The Oromo are trying to end more than a century of abuse in Ethiopia at the hands of the ruling minority Tigray ethnic group.

“They control the economic sector, the military power, the legislature, basically the whole thing,” Hamza said.  “You can’t navigate any system in Ethiopia without the Tigrayans being on top. So, that is the situation that is boiling right now.”

Hamza recalls a number of painful moments from her early childhood, including the death of her cousin and mysterious disappearance of a family friend. According to Hamza, many Oromo have stories filled with memories of beatings, abductions, rape, and killings.

“You can talk to any one of us and I guarantee, they have one horror story upon the other to tell you,” Hamza said.

Hamza moved to Minnesota in 2000, as a teenager. Her family was part of a larger exodus of Oromo refugees searching for asylum and safety.

The state is home to the largest Oromo population outside of Ethiopia.  The Minnesota Demographic Center says about 18,000 Oromo people live in the state, while the Oromo Cultural Institute of Minnesota estimates about 40,000 people.

“We have a nickname, ‘Little Oromia’, for Minnesota,” Hamza said.  “Even our senators and representatives know about it!”

Hamza attended high school and college in Minnesota. She’s spent most of her adult life in the U.S., but the transition continues to be a challenge for her.

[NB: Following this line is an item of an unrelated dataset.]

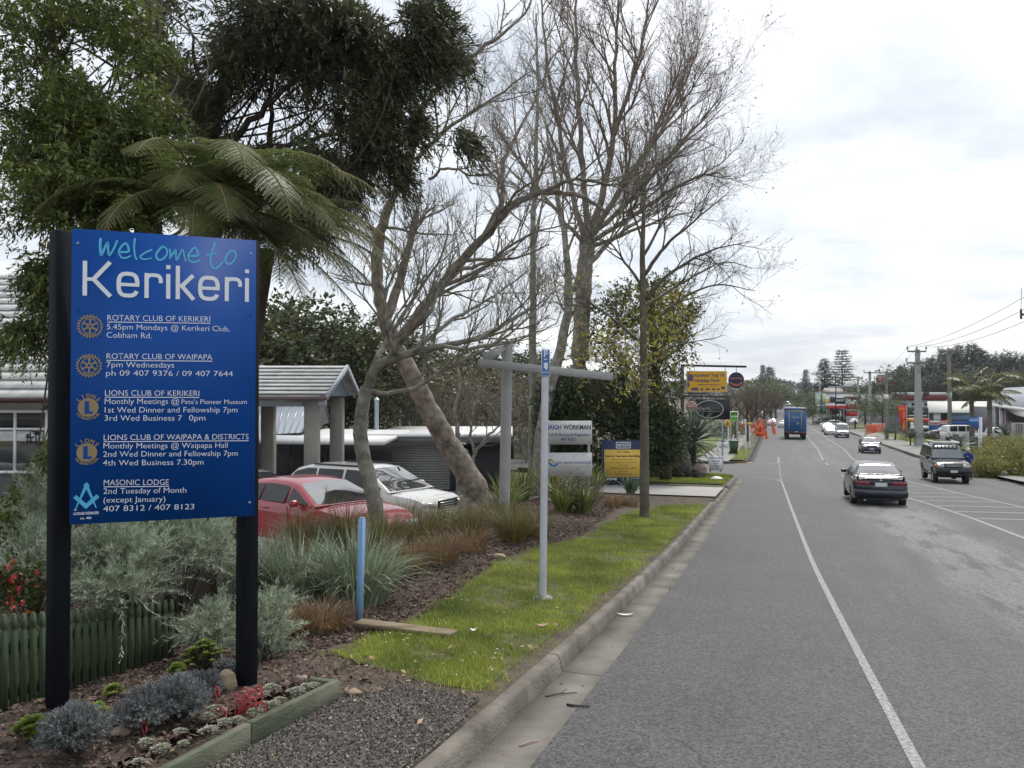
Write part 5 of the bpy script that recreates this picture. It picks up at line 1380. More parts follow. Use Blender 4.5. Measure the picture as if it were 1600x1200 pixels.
m = MB(); E_, F_, G_ = P3(502, 612, 39), P3(515, 660, 37.5), P3(470, 676, 34); m.add([E_, F_, G_], [(0, 1, 2)]); m.tube([E_, F_], .07, 4); obj('roof_gable', m, M_DWALL, rs, org=org)
for px in (455, 508, 560, 572):
    m = MB(); a = P3(px, 690, 32.4); z0 = zxy(a[0], a[1]); m.box((a[0], a[1], (z0+a[2])/2), (.09, .09, a[2]-z0)); obj('canopy_post', m, M_BLACK, rs, org=org)
m = MB(); a = P3(542, 694, 33); m.box(a, (.22, .05, .12)); obj('open_flag', m, mat('flag_red', (.5, .02, .02), .5, .1, 5), rs, org=org)
# picket fence
M_FENCE = mat('fence_green', (.038, .062, .026), .7, .25, 4, bump=.2, bscale=30, stretch=(4, 4, .6))
fa = np.array((*[q for q in GY(-40, 4.55)[:2]], 0)); fb = np.array((*[q for q in GY(268, 5.95)[:2]], 0))
org = np.array((fb[0], fb[1], zxy(fb[0], fb[1])))
fn = thing('picket_fence', 'low dark green picket fence behind the charcoal sign posts', 'fence', org)
d = fb-fa; Lf = np.linalg.norm(d); d = d/Lf; nv = np.array((d[1], -d[0], 0)); rotF = np.stack([d, -nv, (0, 0, 1)], 1)
m = MB(); npk = int(Lf/.062)
for k in range(npk+1):
    u = k/npk; p = fa+d*Lf*u; top = AT(u*308-40, 962-26*u+rng.uniform(-.8, .8), p[1])[2]; z0 = zxy(p[0], p[1])-.05
    w = .021; tt = .009
    pts = [(-w, z0), (w, z0), (w, top-.11), (w*.62, top-.10), (w*.62, top-.088), (w, top-.075), (w, top-.045), (w*.55, top-.012), (0, top), (-w*.55, top-.012), (-w, top-.045), (-w, top-.075), (-w*.62, top-.088), (-w*.62, top-.10), (-w, top-.11)]
    m.prism(pts, (p[0], p[1], 0), d, (0, 0, 1), nv*tt*2)
obj('pickets', m, M_FENCE, fn, org=org)
for dz in (.14, .40):
    m = MB(); a_, b_ = fa-nv*.03, fb-nv*.03; a_[2] = zxy(*fa[:2])+dz; b_[2] = zxy(*fb[:2])+dz
    ax = nrm(b_-a_); m.box((a_+b_)/2, (Lf, .03, .07), np.stack([ax, -nv, np.cross(ax, -nv)], 1)); obj('rail', m, M_FENCE, fn, org=org)
m = MB(); m.box((fb[0]-nv[0]*.05, fb[1]-nv[1]*.05, org[2]+.18), (.07, .07, .5), rotF); obj('post', m, M_FENCE, fn, org=org)
# timber edging of the corner bed
M_EDGE = mat('green_edging_timber', (.065, .085, .048), .85, .3, 3, bump=.4, bscale=35, stretch=(1, 1, 3), col2=(.12, .125, .085))
E0, E1, E2 = GR(319, 1200), GR(392, 1165), GR(530, 1092)
dE = nrm((E2-E0)*np.array((1, 1, 0)))
E0b = E0-dE*.55
for k, (a, b_) in enumerate(((E0b, E1), (E1, E2))):
    m = MB(); a = np.array(a); b_ = np.array(b_); mid = (a+b_)/2; L_ = np.linalg.norm((b_-a)[:2])-.006; ax = nrm(b_-a); sd_ = nrm(np.cross((0, 0, 1), ax)); up = np.cross(ax, sd_)
    m.box(mid+up*.035+sd_*.02, (L_, .045, .15), np.stack([ax, sd_, up], 1), bev=.004)
    tag(obj('edging_board', m, M_EDGE, org=mid), ('green stained edging board nearest the camera, in the foreground bed', 'green stained edging board ending beside the lawn, in the corner bed')[k], 'edging board')
e2 = E2+nrm(np.array((-dE[1], dE[0], 0)))*.22
m = MB(); mid = (E2+e2)/2+(0, 0, .04); ax = nrm((e2-E2)*np.array((1, 1, 0))); m.box(mid+(0, .0, 0), (.19, .045, .13), np.stack([ax, np.cross((0, 0, 1), ax), (0, 0, 1)], 1), bev=.004)
tag(obj('edging_board', m, M_EDGE, org=mid), 'short end board closing the corner of the garden edging', 'edging board')
# hose end at the picture corner
hp_ = GR(12, 1196)
m = MB(); m.tube([hp_+np.array((-.35, -.1, .03)), hp_+np.array((-.12, -.02, .035)), hp_+np.array((.0, -.05, .03)), hp_+np.array((.05, -.2, .03))], .013, 8)
tag(obj('garden_hose', m, mat('hose_blue', (.01, .28, .5), .4, .1, 5), org=hp_, ang=60), 'bit of bright blue hose on the soil in the lower left corner', 'hose')

# ------------------------------------------------------------ right hand side buildings
def bldg(name, label, cat, px, Y): o = GY(px, Y); return thing(name, label, cat, o), np.array(o)
M_BLUE = mat('shop_blue', (.012, .075, .30), .5, .1, 4); M_DKRED = mat('fascia_dark_red', (.14, .012, .018), .5, .1, 4); M_RED = mat('sign_red', (.50, .02, .02), .5, .1, 4)
M_ROOFG = mat('grey_steel_roof', (.20, .22, .24), .5, .08, 2)
def front(parent, org, Y, px0, py0, px1, py1, name, m_, dep=.1, dy=0.0):
    """a slab of the facade seen between two picture corners at depth Y"""
    a, b = AT(px0, py1, Y+dy), AT(px1, py0, Y+dy); m = MB(); m.box(((a[0]+b[0])/2, Y+dy+dep/2, (a[2]+b[2])/2), (abs(b[0]-a[0]), dep, abs(b[2]-a[2]))); return obj(name, m, m_, parent, org=org)
# grey shop at the right edge
gb, o = bldg('grey_shop', 'grey roofed shop with dark glass front at the right edge', 'shop', 1600, 78)
def pxq(m, pts, ext):
    p = [AT(*q) for q in pts]; n = len(p); m.add(p+[q+np.array(ext) for q in p], [tuple(range(n)), tuple(range(2*n-1, n-1, -1))]+[(i, n+i, n+(i+1) % n, (i+1) % n) for i in range(n)])
m = MB(); pxq(m, [(1545, 631, 84), (1690, 650, 64), (1690, 600, 76), (1570, 606, 96)], (0, 0, -.18)); obj('roof', m, M_ROOFG, gb, org=o)
m = MB(); pxq(m, [(1544.5, 630, 83.9), (1690, 649, 63.9), (1690, 656, 63.9), (1544.5, 634, 83.9)], (0, .15, 0)); obj('fascia', m, M_WHITE, gb, org=o)
m = MB(); pxq(m, [(1556, 636, 86), (1690, 655, 68), (1690, 745, 68), (1556, 684, 86)], (2, 8, 0)); obj('wall', m, mat('shop_front_dark', (.05, .055, .065), .4, .15, 2), gb, org=o)
for k, px in enumerate((1556, 1564, 1572, 1582, 1593, 1606)):
    Y = 86-(px-1556)/134*18-.4; a, b_ = AT(px, 636, Y), AT(px, 682, Y); z0 = zxy(b_[0], Y); m = MB(); m.box((a[0], Y, (a[2]+z0)/2), (.24, .2, a[2]-z0)); obj('post', m, (M_GREY, M_WHITE, M_GREY, M_DKRED, mat('post_yellow', (.5, .36, .08), .5, .1, 4), M_BLUE)[k], gb, org=o)
for px in (1568, 1577, 1587): Y = 86-(px-1556)/134*18-.25; a = AT(px, 655, Y); m = MB(); m.box(a, (.34, .06, 1.7)); obj('poster', m, (M_WHITE, M_RED, mat('poster_green', (.25, .3, .05), .5, .2, 2))[(px-1568)//9 % 3], gb, org=o)
# pale roofed shop with blue base
wb, o = bldg('pale_roofed_shop', 'single storey shop with a pale gable roof and blue lower wall', 'shop', 1500, 108)
m = MB(); pxq(m, [(1449, 644, 106), (1552, 644, 106), (1552, 627, 112), (1449, 627, 112)], (0, 0, -.12)); pxq(m, [(1449, 627, 112), (1552, 627, 112), (1552, 644, 121), (1449, 644, 121)], (0, 0, -.12)); obj('roof', m, mat('pale_roof', (.52, .52, .47), .6, .06, 2), wb, org=o)
front(wb, o, 107, 1452, 643, 1550, 692, 'wall', mat('shop_wall_green', (.07, .09, .085), .7, .1, 2), 12)
front(wb, o, 107, 1453, 658, 1549, 664, 'blue_band', M_BLUE, .2, -.3); front(wb, o, 107, 1486, 647, 1549, 656, 'blue_window', mat('pale_blue_glass', (.18, .30, .45), .2, .1, 2), .1, -.12)
front(wb, o, 107, 1459, 645, 1470, 657, 'window', M_WHITE, .1, -.12); front(wb, o, 107, 1470.5, 645, 1479, 657, 'door', M_DARKROOM, .1, -.12)
# blue hoarding with two printed banners
bh, o = bldg('blue_hoarding', 'bright blue hoarding panel beneath the red and white banners', 'hoarding', 1466, 98)
front(bh, o, 98, 1451, 664, 1481, 692, 'panel', mat('hoarding_blue', (.008, .10, .34), .5, .08, 3), .15)
for px in (1450, 1481): c = GY(px, 98); m = MB(); zt = AT(px, 640 if px < 1460 else 655, 98)[2]; m.box((c[0], 98, (c[2]+zt)/2), (.12, .12, zt-c[2])); obj('post', m, M_GREY, bh, org=o)
bn, o2 = bldg('banner', 'white and red sale banner fixed above the blue hoarding', 'banner', 1466, 97.8)
front(bn, o2, 97.8, 1451, 657.5, 1468, 664.5, 'white_half', M_WHITE, .05); front(bn, o2, 97.8, 1468, 656.5, 1480, 664, 'red_half', M_RED, .05)
bpl = Plane((0, 97.75, 0), (1, 0, 0)); m = MB(); text_px(m, bpl, 'FITNESS', (1452, 662.8), (1467, 662.8), 3.4, .01, .03); obj('red_text', m, M_RED, bn, org=o2); m = MB(); text_px(m, bpl, 'SALE', (1469, 662.5), (1479, 662.5), 4.2, .01, .03); obj('white_text', m, M_WHITE, bn, org=o2)
# long building with dark red fascia
lr, o = bldg('long_shop', 'long low shop with a dark red fascia and white roof edge', 'shop', 1440, 150)
front(lr, o, 150, 1395, 617.5, 1482, 625, 'red_fascia', M_DKRED, .4, -.5); front(lr, o, 150, 1395, 613, 1482, 615.5, 'roof_edge', M_WHITE, .5, -.6); front(lr, o, 150, 1396, 615.5, 1481, 668, 'wall', M_GREY, 14)
for px in (1405, 1425, 1445, 1465): front(lr, o, 150, px, 630, px+12, 655, 'window', M_GLASS, .1, -.1)
front(lr, o, 150, 1443, 612.5, 1452, 618, 'sign_board', M_BLACK, .15, -.9)
# service station
ss, o = bldg('service_station', 'white service station shop with red canopy and dark sign board', 'service station', 1318, 150)
front(ss, o, 150, 1292, 615.5, 1341, 662, 'wall', M_WHITE, 5); front(ss, o, 150, 1291, 613.5, 1342, 615.5, 'roof_edge', M_ROOFG, 5.4, -.2)
front(ss, o, 150, 1297, 620, 1304.5, 629, 'dark_sign', M_NAVY, .15, -.15); front(ss, o, 150, 1305, 621.5, 1321.5, 631, 'dark_sign', M_BLACK, .15, -.15)
spn = Plane((0, 149.83, 0), (1, 0, 0)); m = MB(); text_px(m, spn, 'BAKERY', (1307, 627), (1320, 627), 3, 0, .02); obj('lettering', m, M_TEXTW, ss, org=o)
front(ss, o, 150, 1290.5, 623, 1296, 630, 'yellow_panel', M_YEL, .12, -.15)
front(ss, o, 147, 1290, 634, 1322, 638.5, 'canopy', M_RED, 3.0); front(ss, o, 147, 1291, 631.5, 1322, 634, 'canopy_edge', M_WHITE, 3.0, .05)
front(ss, o, 150, 1297, 639, 1322, 661, 'shop_front', M_GLASS, .1, -.1); front(ss, o, 150, 1322, 632, 1340, 639, 'red_board', M_RED, .15, -.12); front(ss, o, 150, 1322, 643.5, 1340, 650, 'red_board', M_RED, .15, -.12); front(ss, o, 150, 1322, 639.5, 1340, 643, 'pale_board', mat('board_buff', (.45, .40, .33), .5, .1, 3), .15, -.12)
for px in (1299, 1305, 1312, 1318): front(ss, o, 150, px, 640, px+.9, 661, 'mullion', M_GREY, .12, -.2)
m = MB(); pxq(m, [(1327, 619.5, 146), (1342, 619.5, 146), (1342, 625, 146), (1336, 624, 146)], (0, 3, 0)); obj('red_peak', m, M_DKRED, ss, org=o)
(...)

“I never really left home because I never understood why I had to leave in the first place,” she said. “For me, it’s like a back and forth thing. I’m here, but i’m really not here… it’s living in the space between two places.”

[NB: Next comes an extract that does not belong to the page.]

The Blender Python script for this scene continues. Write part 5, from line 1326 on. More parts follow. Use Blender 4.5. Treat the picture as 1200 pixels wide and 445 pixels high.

Hamza has made it her mission to serve as many Oromos as she can. On any given weekday, you can find her working out of a small back office at the Oromo Community Center of Minnesota, where she holds impromptu meetings for those who need help with translation, filling out essential documents, or finding a place to live.

Hamza admits her role in bringing Lilesa safely to the U.S. was limited, but that did not stop her from contributing. She assisted elderly Oromo who wanted to make donations to Lilesa’s Go Fund Me page. She also worked diligently on social media to share Oromo stories as part of a national “grassroots effort.”

Sunday, the Oromo Community Center of Minnesota organized an event featuring a keynote speech by Feyisa Lilesa. About one-thousand Oromos attended the event and got a chance to meet and hear Lilesa speak about his protest. Hamza was blown away by the reception.

“The event on Sunday was crazy,” she said. “It goes to show how hungry we are for the world to hear our cries… this is a collective 130 years of being made invisible on a world stage. For the Oromo, Feyisa signifies a voice.”

Now that Lilesa has harnessed his celebrity for the cause, Hamza believes that it is time for the U.S. to spearhead change.

Hamza calls out President Barack Obama for praising the current Ethiopian government as a positive example of democracy.

She wants the U.S. to acknowledge Ethiopia’s persecution of Oromo people and cut off all aid until an independent third-party investigation takes place.

In the meantime, Hamza and her fellow Oromo activists are trying to gather support for congressional bills that would recognize the Ethiopian government’s persecution of the Oromo and other ethnic groups.

“The United States needs to know that the Oromo people are tired of being sacrificed on their own land for what is right,” she said. “We believe in the same principles, humanity, equality, human rights, democracy … we deserve those things as well.